In addition to looping the drums, piano, synths, and guitar, Jon snuck in a sequence on the Chamberlin and worked up the video clips. Eric Clapton and Nels Cline made their customary appearances, and Maria Callas showed up too. Maria's portion, I'd argue, was the least effective element; I was distracted by her early contributions, though the pairing with Eric Clapton synced up nicely.

Overall, the song was less faithful to the original than previous versions I've heard. You can usually pick up echoes of the original's psychedelia in Jon's interpretation, but the guitar this time sounded meatier and more rocking. Mind you, he didn't forget such crucial touches as those seagull sounds (you know what I'm talking about), and the heady instrumental swirl could leave you to believe that the acid flashback long threatened by your high school health ed teacher was finally touching down.

Typically, "Tomorrow Never Knows" signals the close of Jon's set, and he indicated as such. However, his prediction turned out to be premature. It began with a request for "Here Comes Your Man," but because Jon claimed to not know all the words, he subbed in "Gigantic," though without the usual "Jesse's Girl" segue.
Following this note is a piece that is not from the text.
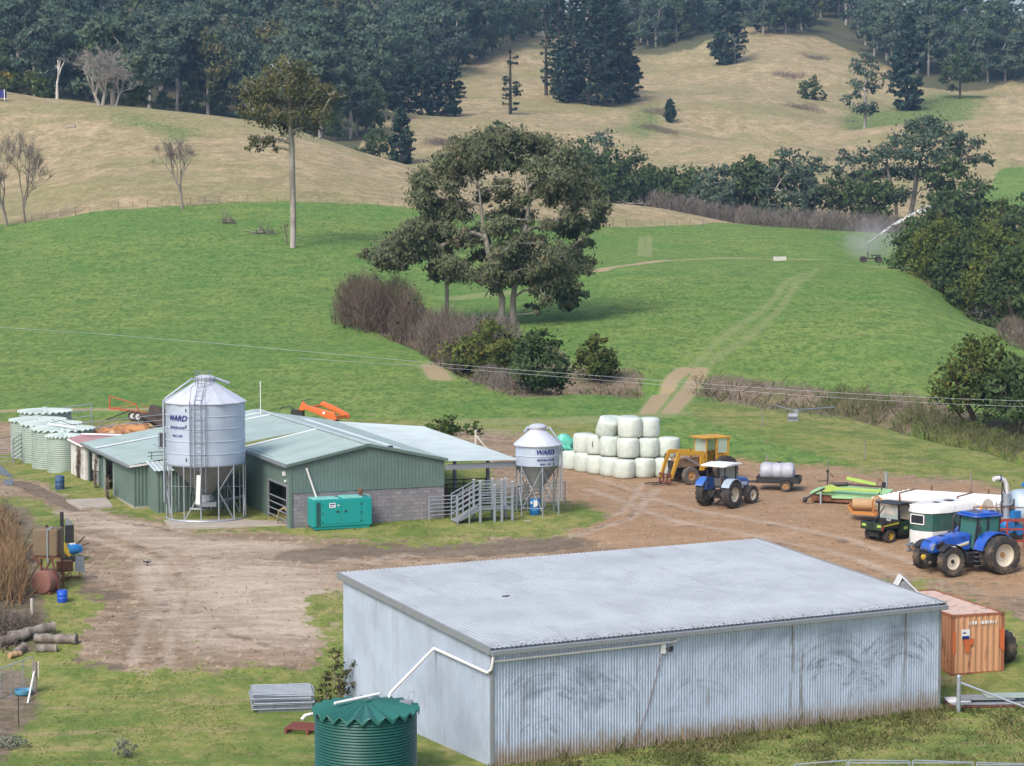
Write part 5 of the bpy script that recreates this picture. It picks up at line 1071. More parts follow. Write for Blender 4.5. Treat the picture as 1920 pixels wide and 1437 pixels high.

He toyed with most of the suggestions, playing bits of Booker T, Mott the Hoople, the Talking Heads, Michael Jackson, and Lady Gaga, among others.

Based on audience reaction, Jon chose "Don't Stop Believing" among the dozens of titles lobbed his way. I have no problem confessing that I know this song extremely well; I can still picture my uncle's copy of Escape on cassette, long before Glee fever hit. If pushed, I can probably help out with "Open Arms" and "Separate Ways" too.

But it wasn't any old rendition. Jon took up the vibes, including a handful of massive solos (it was the '80s, after all), and made us supply the vocals. For the most part, we did well, though we skipped at least one verse ("working hard to get my fill/everybody wants a thrill"--see above for comments on my familiarity with this song). I belted it out with the best/worst of them, and by the end, it totally felt like the room had come together.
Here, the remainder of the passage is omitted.